Apollo House reflected a very real sense of frustration about the homelessness crisis, Mike Allen observes, noting that “people working in homeless organisations know that there is a very strong public sense among the majority of Irish people that they don’t want people to be homeless. They don’t want families to be homeless, and they don’t want single people to be homeless, whether on the streets or in miserable accommodation.”

This attitude to homelessness has long been strong in Ireland, he says, and has historically been expressed in generosity to homeless charities.

While he worries that “there is a real sense that people are beginning to feel that very large scale family homelessness, which we didn’t have four years ago, is a natural phenomenon that’s there in the background,” he says that overall a growing sense of frustration with the homeless crisis is clear.

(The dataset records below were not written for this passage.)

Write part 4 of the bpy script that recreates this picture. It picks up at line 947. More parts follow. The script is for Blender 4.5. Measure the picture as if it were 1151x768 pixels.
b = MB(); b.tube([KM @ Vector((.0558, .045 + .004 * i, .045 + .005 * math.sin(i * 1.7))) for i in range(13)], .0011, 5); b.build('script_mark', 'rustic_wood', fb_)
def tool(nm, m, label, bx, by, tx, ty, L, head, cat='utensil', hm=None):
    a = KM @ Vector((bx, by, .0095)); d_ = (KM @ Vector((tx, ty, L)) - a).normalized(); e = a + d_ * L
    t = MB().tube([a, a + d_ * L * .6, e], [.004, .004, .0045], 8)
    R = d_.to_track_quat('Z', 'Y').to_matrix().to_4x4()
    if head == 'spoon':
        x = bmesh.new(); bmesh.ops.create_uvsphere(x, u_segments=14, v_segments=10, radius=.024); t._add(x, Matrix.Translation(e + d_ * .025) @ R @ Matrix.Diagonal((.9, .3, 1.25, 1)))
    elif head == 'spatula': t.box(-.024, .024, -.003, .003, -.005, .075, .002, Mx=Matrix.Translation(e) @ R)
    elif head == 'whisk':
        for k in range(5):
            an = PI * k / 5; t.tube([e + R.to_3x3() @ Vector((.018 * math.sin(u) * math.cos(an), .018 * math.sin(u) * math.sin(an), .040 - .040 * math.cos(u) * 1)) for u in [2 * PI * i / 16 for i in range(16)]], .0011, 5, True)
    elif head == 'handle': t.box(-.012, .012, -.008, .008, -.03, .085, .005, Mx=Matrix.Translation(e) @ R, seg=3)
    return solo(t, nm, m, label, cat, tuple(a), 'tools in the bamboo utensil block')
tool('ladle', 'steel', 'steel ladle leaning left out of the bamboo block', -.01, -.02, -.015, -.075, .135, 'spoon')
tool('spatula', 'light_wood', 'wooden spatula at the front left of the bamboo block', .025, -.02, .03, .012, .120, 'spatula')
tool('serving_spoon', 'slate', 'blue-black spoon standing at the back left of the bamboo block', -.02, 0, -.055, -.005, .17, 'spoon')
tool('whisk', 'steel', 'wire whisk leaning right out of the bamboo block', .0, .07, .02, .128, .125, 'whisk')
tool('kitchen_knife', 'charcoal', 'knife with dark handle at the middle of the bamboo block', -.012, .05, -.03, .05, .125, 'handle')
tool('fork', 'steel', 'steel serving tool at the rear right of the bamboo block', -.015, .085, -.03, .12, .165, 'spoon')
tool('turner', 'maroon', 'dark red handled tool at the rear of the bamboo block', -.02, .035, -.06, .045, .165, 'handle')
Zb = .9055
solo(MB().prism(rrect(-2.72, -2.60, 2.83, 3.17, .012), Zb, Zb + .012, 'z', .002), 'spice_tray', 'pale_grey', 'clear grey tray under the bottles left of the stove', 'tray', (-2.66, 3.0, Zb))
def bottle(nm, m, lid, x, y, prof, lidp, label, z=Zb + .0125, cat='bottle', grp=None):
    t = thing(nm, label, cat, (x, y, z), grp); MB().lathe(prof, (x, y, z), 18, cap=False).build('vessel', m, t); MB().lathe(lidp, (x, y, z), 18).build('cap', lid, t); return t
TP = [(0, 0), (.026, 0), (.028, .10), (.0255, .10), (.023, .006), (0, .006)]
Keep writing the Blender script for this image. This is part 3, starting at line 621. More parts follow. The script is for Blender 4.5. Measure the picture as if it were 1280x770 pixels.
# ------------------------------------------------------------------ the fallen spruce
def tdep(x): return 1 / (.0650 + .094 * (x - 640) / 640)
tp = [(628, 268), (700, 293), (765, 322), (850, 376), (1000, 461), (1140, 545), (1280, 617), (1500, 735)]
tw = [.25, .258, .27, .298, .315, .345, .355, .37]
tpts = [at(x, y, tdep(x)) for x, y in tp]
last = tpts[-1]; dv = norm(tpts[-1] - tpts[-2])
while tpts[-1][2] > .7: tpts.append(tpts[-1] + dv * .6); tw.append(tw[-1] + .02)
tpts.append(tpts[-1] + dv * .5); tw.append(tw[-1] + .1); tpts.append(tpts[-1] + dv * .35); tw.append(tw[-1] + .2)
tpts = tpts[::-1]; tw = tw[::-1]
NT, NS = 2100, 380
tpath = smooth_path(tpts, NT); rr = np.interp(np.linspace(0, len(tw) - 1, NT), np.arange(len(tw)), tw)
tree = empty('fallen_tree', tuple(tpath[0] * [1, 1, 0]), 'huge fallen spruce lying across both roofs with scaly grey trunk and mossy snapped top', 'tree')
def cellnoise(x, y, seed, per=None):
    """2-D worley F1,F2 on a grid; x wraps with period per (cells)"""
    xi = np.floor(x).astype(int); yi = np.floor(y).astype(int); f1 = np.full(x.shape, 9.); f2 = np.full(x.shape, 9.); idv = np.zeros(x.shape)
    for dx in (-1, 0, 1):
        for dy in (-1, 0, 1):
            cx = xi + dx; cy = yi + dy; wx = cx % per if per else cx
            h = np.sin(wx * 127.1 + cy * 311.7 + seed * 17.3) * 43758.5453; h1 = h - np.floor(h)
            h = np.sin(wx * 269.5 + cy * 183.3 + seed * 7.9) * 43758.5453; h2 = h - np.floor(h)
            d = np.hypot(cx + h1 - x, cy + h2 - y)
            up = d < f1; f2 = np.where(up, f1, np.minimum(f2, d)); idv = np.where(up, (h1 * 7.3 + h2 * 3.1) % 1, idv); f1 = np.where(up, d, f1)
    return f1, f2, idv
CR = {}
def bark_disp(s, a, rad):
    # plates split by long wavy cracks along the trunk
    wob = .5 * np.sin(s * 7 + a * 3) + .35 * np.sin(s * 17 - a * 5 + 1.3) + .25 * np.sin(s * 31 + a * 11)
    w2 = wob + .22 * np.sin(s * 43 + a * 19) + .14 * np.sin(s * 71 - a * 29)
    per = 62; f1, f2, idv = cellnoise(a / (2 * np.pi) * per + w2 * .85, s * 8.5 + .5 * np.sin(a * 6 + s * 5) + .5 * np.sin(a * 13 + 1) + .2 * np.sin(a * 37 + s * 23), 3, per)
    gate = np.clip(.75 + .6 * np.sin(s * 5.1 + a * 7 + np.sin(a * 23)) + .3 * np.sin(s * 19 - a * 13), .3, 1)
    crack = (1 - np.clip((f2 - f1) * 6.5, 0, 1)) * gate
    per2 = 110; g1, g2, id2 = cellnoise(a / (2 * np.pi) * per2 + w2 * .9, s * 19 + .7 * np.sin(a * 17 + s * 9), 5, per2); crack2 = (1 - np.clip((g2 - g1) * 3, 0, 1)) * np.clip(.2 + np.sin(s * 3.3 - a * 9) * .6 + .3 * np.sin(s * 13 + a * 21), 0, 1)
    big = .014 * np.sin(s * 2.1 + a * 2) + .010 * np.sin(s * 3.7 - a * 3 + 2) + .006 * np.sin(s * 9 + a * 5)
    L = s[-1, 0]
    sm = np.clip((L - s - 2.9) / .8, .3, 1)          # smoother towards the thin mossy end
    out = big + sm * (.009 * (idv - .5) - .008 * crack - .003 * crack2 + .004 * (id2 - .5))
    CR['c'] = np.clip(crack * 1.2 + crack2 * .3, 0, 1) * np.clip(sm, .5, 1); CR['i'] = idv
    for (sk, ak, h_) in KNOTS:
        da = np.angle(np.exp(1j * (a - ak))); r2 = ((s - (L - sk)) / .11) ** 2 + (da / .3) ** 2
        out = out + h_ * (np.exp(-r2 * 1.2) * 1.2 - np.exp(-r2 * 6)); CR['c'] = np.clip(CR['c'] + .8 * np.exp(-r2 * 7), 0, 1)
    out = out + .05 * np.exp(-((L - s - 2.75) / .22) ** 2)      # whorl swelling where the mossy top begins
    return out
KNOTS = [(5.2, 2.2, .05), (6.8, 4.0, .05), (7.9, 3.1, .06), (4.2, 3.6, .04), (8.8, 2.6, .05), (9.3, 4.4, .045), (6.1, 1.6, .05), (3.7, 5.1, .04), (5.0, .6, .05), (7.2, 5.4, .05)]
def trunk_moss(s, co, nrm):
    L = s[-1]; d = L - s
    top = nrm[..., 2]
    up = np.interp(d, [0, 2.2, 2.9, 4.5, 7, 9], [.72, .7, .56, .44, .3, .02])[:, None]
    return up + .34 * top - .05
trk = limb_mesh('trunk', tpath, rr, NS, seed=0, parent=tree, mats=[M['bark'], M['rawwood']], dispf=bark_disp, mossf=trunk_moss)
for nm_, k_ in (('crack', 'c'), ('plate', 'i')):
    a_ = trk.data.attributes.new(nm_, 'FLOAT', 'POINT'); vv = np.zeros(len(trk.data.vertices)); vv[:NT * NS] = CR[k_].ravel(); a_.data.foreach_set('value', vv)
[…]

A big part of the problem, he says, is that “the Government has been saying the same things – the same good things – again and again, but it’s not happening”.

Apollo House, he says, “was an expression of that frustration, but also a lightning rod for it – because somebody was seen to be doing something”. It remains to be seen, he says, whether it should have a sustainable effect with its energies being harnessed to drive genuine progress.

“The real risk of sudden expressions of concern about homelessness is that they turn into more emergency beds, and that isn’t the answer,” he cautions, noting that Dublin had about 1,300 emergency beds when Jonathan Corrie died just metres from Leinster House in December 2014, and that the capital has about 2,000 emergency beds now.

“That isn’t really any better: it’s keeping people off the streets, obviously, but it’s not solving the problem,” he says, continuing, “what people need to do is a political question, so they do need to communicate to their TDs and politicians that they’re looking for nobody to be on the street but they don’t think that’s enough.”

Stressing that “it’s not all bad news” when it comes to homelessness in Ireland, Mike points out that 70 people who averaged 10 years on the streets each were moved into Housing First accommodation earlier this month, and says “This thing could seriously be getting better if we could just prevent people from losing their homes.”

He mentions how an anti-evictions bill Focus had helped draft was voted down by the Government last week, with Fianna Fáil abstaining. “People need to be asking Fianna Fáil and Fine Gael TDs why they’re votying these things down, and if they’re flawed, when are they going to bring in something that isn’t flawed,” he says, adding: “Politicians will respond to that question being asked.”